As the evaluation shows, HWL is a promising new approach to closing most of the publicly known – and possibly some not yet known – semantic gaps in an HTTP message processing chain. These strengths, limitations, and other considerations are discussed below.

Strengths. The main objective of the proposed approach has been achieved. All attacks considered were successfully prevented by whitelisting and normalizing request header fields. Even if whitelisting was only applied to either the intermediary or the web server, some attacks could still be prevented. The best protection is achieved when HWL is applied to both the intermediaries and the server.

Another advantage of the HWL Proxy comes from its architecture, as it can be wrapped around arbitrary HTTP components. This eliminates ambiguities when parsing HTTP messages without having to change every single implementation.

HWL also potentially helps to prevent unknown attacks related to a semantic gap. The risk that new vulnerabilities based on semantic gaps can be successfully exploited is mitigated by HWL by transforming the HTTP request header to a minimal and standards-compliant equivalent before processing by potentially vulnerable HTTP components.

Limitations. An obvious limitation of the proposed HWL is its restriction to attacks that target request header fields. The semantic gap, however, can occur in all parts of HTTP messages. Web Cache Deception, e.g., occurs when the query string of a URL is manipulated. Also, Response Splitting is rather caused by query parameters than by request header fields. However, most of the known semantic gaps relate to request header fields (see Table 1) and for these HWL provides a first coherent protection mechanism.

The evaluation presented in Sect. 6 omits those attacks that are not related to the HTTP header, as preventing them is not the scope of this paper (see Sect. 3). Furthermore, only those CPDoS attacks were included that are due to certain non-standardized header fields. The HMC CPDoS variant is covered by test case TC2, which includes an invalid space character to achieve Request Smuggling. The HHO CPDoS variant was excluded, because it cannot be prevented by the HWL Proxy implementation described in Sect. 5. This would require the consideration of the header size, which may be included to the whitelist specification in future work.

Today CDN services are commonly used intermediaries for improving the performance of web applications. However, they were not included in the test cases for evaluation. The main reason is that the attacks considered, such as Request Smuggling, could not be recreated with the available services, as they have already applied patches against such attack vectors. Nevertheless, vulnerable CDNs will behave similar to the caches in our test environment and therefore should benefit from the use of HWL likewise.

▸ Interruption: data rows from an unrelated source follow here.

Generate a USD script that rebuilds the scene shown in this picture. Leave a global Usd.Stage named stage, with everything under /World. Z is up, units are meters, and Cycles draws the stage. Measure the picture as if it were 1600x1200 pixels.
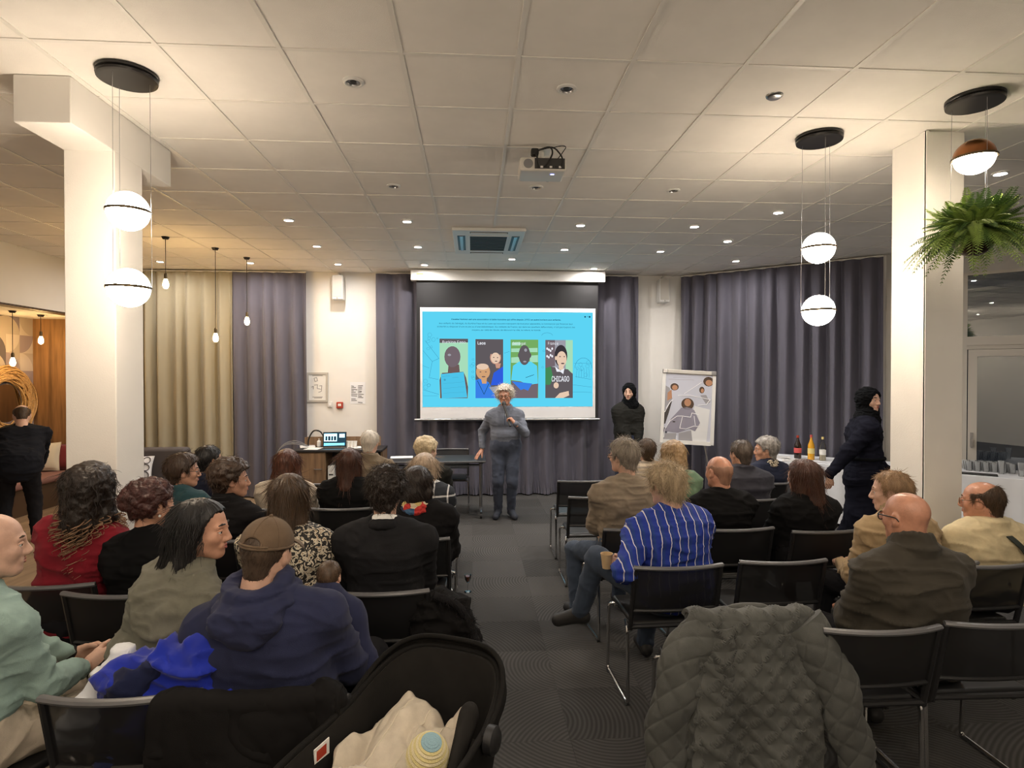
import math, random, numpy as np, trimesh, usdkit, meshkit
import manifold3d as m3
from shapely.geometry import Polygon, Point, box as sbox
from pxr import Usd, UsdGeom, UsdLux, Gf, Sdf, UsdShade, Vt

stage = Usd.Stage.CreateInMemory()
UsdGeom.SetStageUpAxis(stage, UsdGeom.Tokens.z)
UsdGeom.SetStageMetersPerUnit(stage, 1.0)
UsdGeom.Xform.Define(stage, '/World')
UsdGeom.Scope.Define(stage, '/World/Looks')
PI = math.pi
# ------------------------------------------------------------------ camera, light levels
F = 932.0                                   # focal length in pixels of the 1600 x 1200 frame
YAW, PITCH = math.atan(62 / F), math.atan(10 / F)
EYE = np.array([0.0, 0.0, 1.85])
FWD = np.array([math.sin(YAW) * math.cos(PITCH), math.cos(YAW) * math.cos(PITCH), -math.sin(PITCH)])
RIGHT = np.array([math.cos(YAW), -math.sin(YAW), 0.0])
UP = np.cross(RIGHT, FWD)
cam = UsdGeom.Camera.Define(stage, '/World/camera')
cam.CreateHorizontalApertureAttr(36.0); cam.CreateVerticalApertureAttr(27.0)
cam.CreateFocalLengthAttr(36.0 * F / 1600)
cam.CreateClippingRangeAttr(Gf.Vec2f(0.05, 100))
cam.CreateExposureAttr(1.75)
cam.AddTransformOp().Set(Gf.Matrix4d(*RIGHT, 0, *UP, 0, *(-FWD), 0, *EYE, 1))
GLOBE_L = 14.5        # radiance of the opal globes
DOWN_L = 300.0        # radiance of the recessed lamps
BULB_L = 60.0
SLIDE_E = 0.285        # radiance of the projected slide
dome = UsdLux.DomeLight.Define(stage, '/World/night_sky')
dome.CreateIntensityAttr(1.0); dome.CreateColorAttr(Gf.Vec3f(.0014, .0015, .0018))
H = 3.5               # ceiling height


def at(px, py, Y=None, z=None, Zc=None, X=None):
    """The point of the room seen at a pixel of the photograph, on a plane of the room."""
    d = FWD + (px - 800) / F * RIGHT + (600 - py) / F * UP
    t = Zc if Zc is not None else (Y - EYE[1]) / d[1] if Y is not None else (z - EYE[2]) / d[2] if z is not None else (X - EYE[0]) / d[0]
    return EYE + d * t


# ------------------------------------------------------------------ naming and tagging
_used = {}
def path_of(name, parent=None):
    base = (parent.GetPath().pathString if parent is not None else '/World') + '/' + name
    n = _used.get(base, 0); _used[base] = n + 1
    return base if n == 0 else f'{base}_{n:03d}'

def prim_of(x): return x.GetPrim() if hasattr(x, 'GetPrim') else x

def tag(o, label=None, cat=None, group=None, kind=None):
    o = prim_of(o)
    for k, v in (('label', label), ('category', cat), ('group', group), ('kind', kind)):
        if v: o.SetCustomDataByKey(k, v)
    return o

def thing(name, label, cat, loc=(0, 0, 0), rotz=0.0, group=None, rot=None):
    x = UsdGeom.Xform.Define(stage, path_of(name))
    x.AddTranslateOp().Set(Gf.Vec3d(*map(float, loc)))
    if rotz: x.AddRotateZOp().Set(math.degrees(rotz))
    if rot: x.AddRotateXYZOp().Set(Gf.Vec3f(*[math.degrees(a) for a in rot]))
    return tag(x, label, cat, group)

def obj(name, mesh, mat, parent=None, smooth=False, label=None, kind=None):
    m = usdkit.mesh(stage, path_of(name, parent), mesh, M[mat] if isinstance(mat, str) else mat, smooth=smooth)
    return tag(m, label, kind=kind)

def struct(name, mesh, mat, smooth=False): return tag(obj(name, mesh, mat, None, smooth), kind='structure')

def struct_root(name):
    x = UsdGeom.Xform.Define(stage, path_of(name)); return tag(x, kind='structure')

def dup(root, label, loc, rotz=0.0, group=None):
    was = root.GetCustomData(); name = root.GetName()
    r = UsdGeom.Xform.Define(stage, path_of(name))
    r.GetPrim().GetReferences().AddInternalReference(root.GetPath())
    r.GetPrim().SetInstanceable(True)
    r.ClearXformOpOrder()
    r.AddTranslateOp().Set(Gf.Vec3d(*map(float, loc)))
    if rotz or root.HasAttribute('xformOp:rotateZ'): r.AddRotateZOp().Set(math.degrees(rotz))
    return tag(r, label, was['category'], group or was.get('group'))


# ------------------------------------------------------------------ mesh helpers
cat_ = trimesh.util.concatenate
def bx(x0, x1, y0, y1, z0, z1):
    m = trimesh.creation.box([x1 - x0, y1 - y0, z1 - z0]); m.apply_translation([(x0 + x1) / 2, (y0 + y1) / 2, (z0 + z1) / 2]); return m

def tm(man):
    q = man.to_mesh(); return trimesh.Trimesh(q.vert_properties[:, :3], q.tri_verts, process=False)

def rbox(x0, x1, y0, y1, z0, z1, r=.01, seg=8):
    """A box with rounded edges."""
    s = m3.Manifold.sphere(r, seg)
    return tm(m3.Manifold.batch_hull([s.translate((a, b, c)) for a in (x0 + r, x1 - r) for b in (y0 + r, y1 - r) for c in (z0 + r, z1 - r)]))

def tube(pts, r, n=8, closed=False, caps=True):
    """A tube of radius r (a number or one per point) along pts."""
    P = np.asarray(pts, float); k = len(P); R = np.broadcast_to(np.asarray(r, float), k)
    T = (np.roll(P, -1, 0) - np.roll(P, 1, 0)) if closed else np.gradient(P, axis=0)
    T /= np.linalg.norm(T, axis=1, keepdims=True) + 1e-12
    ref = np.array([0, 0, 1.0]) if abs(T[0][2]) < .9 else np.array([1.0, 0, 0])
    N = np.zeros_like(P); v = np.cross(T[0], ref); N[0] = v / np.linalg.norm(v)
    for i in range(1, k):
        v = N[i - 1] - T[i] * (N[i - 1] @ T[i]); N[i] = v / (np.linalg.norm(v) + 1e-12)
    B = np.cross(T, N); a = np.arange(n) * 2 * PI / n
    V = (P[:, None] + R[:, None, None] * (np.cos(a)[None, :, None] * N[:, None] + np.sin(a)[None, :, None] * B[:, None])).reshape(-1, 3)
    f = []
    for i in range(k if closed else k - 1):
        i2 = (i + 1) % k
        for j in range(n):
            j2 = (j + 1) % n
            f += [(i * n + j, i2 * n + j2, i * n + j2), (i * n + j, i2 * n + j, i2 * n + j2)]
    if not closed and caps:
        V = np.vstack([V, P[:1], P[-1:]]); c0, c1 = len(V) - 2, len(V) - 1
        for j in range(n):
            f += [(c0, j, (j + 1) % n), (c1, (k - 1) * n + (j + 1) % n, (k - 1) * n + j)]
    return trimesh.Trimesh(V, f, process=False)

def smooth_path(pts, n=6, closed=False):
    """Catmull-Rom through pts."""
    P = [np.asarray(p, float) for p in pts]; out = []; k = len(P)
    for i in range(k if closed else k - 1):
        p1, p2 = P[i], P[(i + 1) % k]
        p0 = P[i - 1] if (i > 0 or closed) else 2 * p1 - p2
        p3 = P[(i + 2) % k] if (i + 2 < k or closed) else 2 * p2 - p1
        for t in np.arange(n) / n:
            out.append(.5 * (2 * p1 + (p2 - p0) * t + (2 * p0 - 5 * p1 + 4 * p2 - p3) * t * t + (3 * p1 - p0 - 3 * p2 + p3) * t ** 3))
    if not closed: out.append(P[-1])
    return np.array(out)

def bend(pts, r=.03, n=5):
    """A polyline with its corners rounded."""
    P = [np.asarray(p, float) for p in pts]; out = [P[0]]
    for a, b, c in zip(P, P[1:], P[2:]):
        u, v = (a - b), (c - b); lu, lv = np.linalg.norm(u), np.linalg.norm(v); q = min(r, lu * .45, lv * .45)
        s, e = b + u / lu * q, b + v / lv * q
        for t in np.linspace(0, 1, n): out.append((1 - t) ** 2 * s + 2 * t * (1 - t) * b + t * t * e)
    out.append(P[-1]); return np.array(out)

def lathe(prof, n=24, closed=False):
    """Revolves (r, z) pairs about z."""
    a = np.arange(n) * 2 * PI / n; k = len(prof); V = []; f = []
    for r, z in prof: V += [(r * math.cos(t), r * math.sin(t), z) for t in a]
    for i in range(k if closed else k - 1):
        i2 = (i + 1) % k
        for j in range(n):
            j2 = (j + 1) % n; f += [(i * n + j, i * n + j2, i2 * n + j2), (i * n + j, i2 * n + j2, i2 * n + j)]
    m = trimesh.Trimesh(np.array(V), f, process=False); m.merge_vertices(); m.update_faces(m.nondegenerate_faces()); return m

def grid_mesh(P, flip=False, wrap=False):
    """A sheet from an array of points (rows, columns, 3)."""
    a, b = P.shape[:2]; i = np.arange(a * b).reshape(a, b)
    if wrap: i = np.hstack([i, i[:, :1]])
    q = np.stack([i[:-1, :-1], i[:-1, 1:], i[1:, 1:], i[1:, :-1]], -1).reshape(-1, 4)
    f = np.vstack([q[:, [0, 1, 2]], q[:, [0, 2, 3]]])
    return trimesh.Trimesh(P.reshape(-1, 3), f[:, ::-1] if flip else f, process=False)

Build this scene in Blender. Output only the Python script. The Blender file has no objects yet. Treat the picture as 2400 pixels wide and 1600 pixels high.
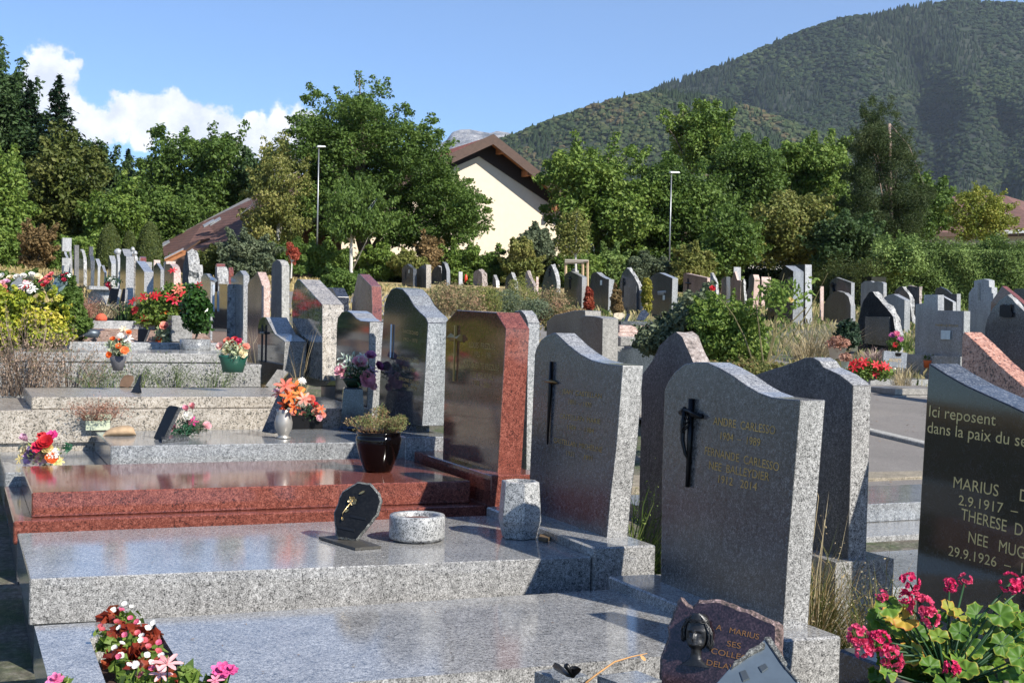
import bpy, bmesh, math, random
import numpy as np
from mathutils import Vector, Matrix, noise
random.seed(7); rng=np.random.default_rng(7)
S=bpy.context.scene
# ---------------------------------------------------------------- camera
F=3050.; CX,CY=1200.,800.; EYE=1.68
LEAN=0.022; HOR=745.; VY=-100.
_up=np.array([math.sin(LEAN),-math.cos(LEAN),0.]); _up[2]=-((HOR-CY)/F)*_up[1]; _up/=np.linalg.norm(_up)
_d=np.array([(VY-CX)/F,0,1.]); _d[1]=-(_d[0]*_up[0]+_d[2]*_up[2])/_up[1]; _d/=np.linalg.norm(_d)
RW=np.stack([np.cross(_d,_up),_d,_up]); CAM=np.array([0,0,EYE])
cd=bpy.data.cameras.new('camera'); cam=bpy.data.objects.new('camera',cd); S.collection.objects.link(cam)
M=np.eye(4); M[:3,0]=RW[:,0]; M[:3,1]=-RW[:,1]; M[:3,2]=-RW[:,2]; M[:3,3]=CAM
cam.matrix_world=Matrix(M.tolist()); cd.sensor_width=36; cd.lens=F/2400*36; cd.clip_start=.05; cd.clip_end=20000
S.camera=cam; S.render.resolution_x=1024; S.render.resolution_y=682
# ---------------------------------------------------------------- world, sun, exposure
SUN_AZ=(0.42,-0.907); SUN_EL=37
w=bpy.data.worlds.new("World"); S.world=w; w.use_nodes=True
nt=w.node_tree; N=nt.nodes; L=nt.links; N.clear()
out=N.new('ShaderNodeOutputWorld'); bg=N.new('ShaderNodeBackground'); L.new(bg.outputs[0],out.inputs[0])
sky=N.new('ShaderNodeTexSky'); sky.sky_type='NISHITA'; sky.sun_disc=False
sky.sun_elevation=math.radians(SUN_EL); sky.sun_rotation=math.atan2(SUN_AZ[0],SUN_AZ[1])
sky.altitude=1500; sky.air_density=1.0; sky.dust_density=.0; sky.ozone_density=3.0
bg.inputs[1].default_value=.098
def ray(px,py):
    return RW@np.array([(px-CX)/F,(py-CY)/F,1.])
def dirn(px,py):
    r=ray(px,py); return r/np.linalg.norm(r)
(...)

Vulnerabilities. The introduced HWL Proxy is a novel component that may contain vulnerabilities in itself. Parsing errors may occur, e.g., which provide an additional attack surface for semantic gaps. This can be avoided by considering language-theoretic security approaches, which aim to make input validation more secure and advise against ad hoc methods [13]. When this is reliably applied to the HWL Proxy, robust message parsing is propagated to the components that the HWL Proxy protects.

In addition, an implementation of the HWL Proxy may be vulnerable to denial-of-service (DoS) attacks, especially if requests with many non-whitelisted header fields must be processed frequently. Depending on the implementation, this can lead to a heavy load on the HWL Proxy. Our current HWL Proxy prototype implementation does not restrict header field processing and is therefore potentially vulnerable to DoS attacks.

Whitelist Specification. The whitelist is a determining factor in the effectiveness of HWL. An incorrect whitelist configuration can lead to false-positives and thus to malfunction of the processing pipeline and the entire application. Furthermore, a cache may not work properly in case relevant header fields are not included in the whitelist. However, we assume that the risk here is lower compared to WAFs that are typically more complex [33]. A further measure to avoid false-positives can be to monitor the traffic in the testing phase when deploying the HWL Proxy in order to detect too restrictive policies.

There are concepts for WAFs to create rules autonomously during the test phase of applications [33, 36]. This could be transferred to the header whitelisting as well. The HWL Proxy may learn which header fields are actually used and automatically create an appropriate whitelist.

Similar to WAFs, a default configuration for the whitelist proxy should be provided. For instance, a default whitelist could be created that contains all header fields from the IANA Message Header registry [18]. These are standardized in RFC documents and should therefore not be critical in most cases while providing a broad compatibility.

Deployment. In future work, it could be considered to standardize the whitelist approach. It may even be added to existing HTTP libraries. The only requirement to ensure its effectiveness is that the header whitelisting is applied before any header is processed.

Another option is to provide the HWL Proxy as Software-as-a-Service in a cloud. As this is already common for WAFs operated by e.g. CloudFront, Cloudflare or Akamai, this can be realized similarly for the header whitelisting. This requires only an appropriate routing and the possibility for a customer to configure the whitelist.

8 Conclusion and Outlook

In this paper, we presented and categorized attacks on Web applications that exploit the semantic gap of HTTP interpretation. Based on the observation that many of these attacks are based on malicious HTTP request headers, we introduced the concept of Header Whitelisting. The idea of this approach is to filter all but a predefined set of HTTP headers before HTTP intermediaries and HTTP servers. The evaluation of the prototype implementation showed that all tested attacks could be prevented successfully.

In the future, it is conceivable to standardize such a mechanism and to include it to actual HTTP-based software systems. In addition, the performance of this approach should be thoroughly investigated to identify implementation strategies with the least performance impact. Finally, advanced features like automatic whitelist generation, access control lists or processing of response headers shall be considered.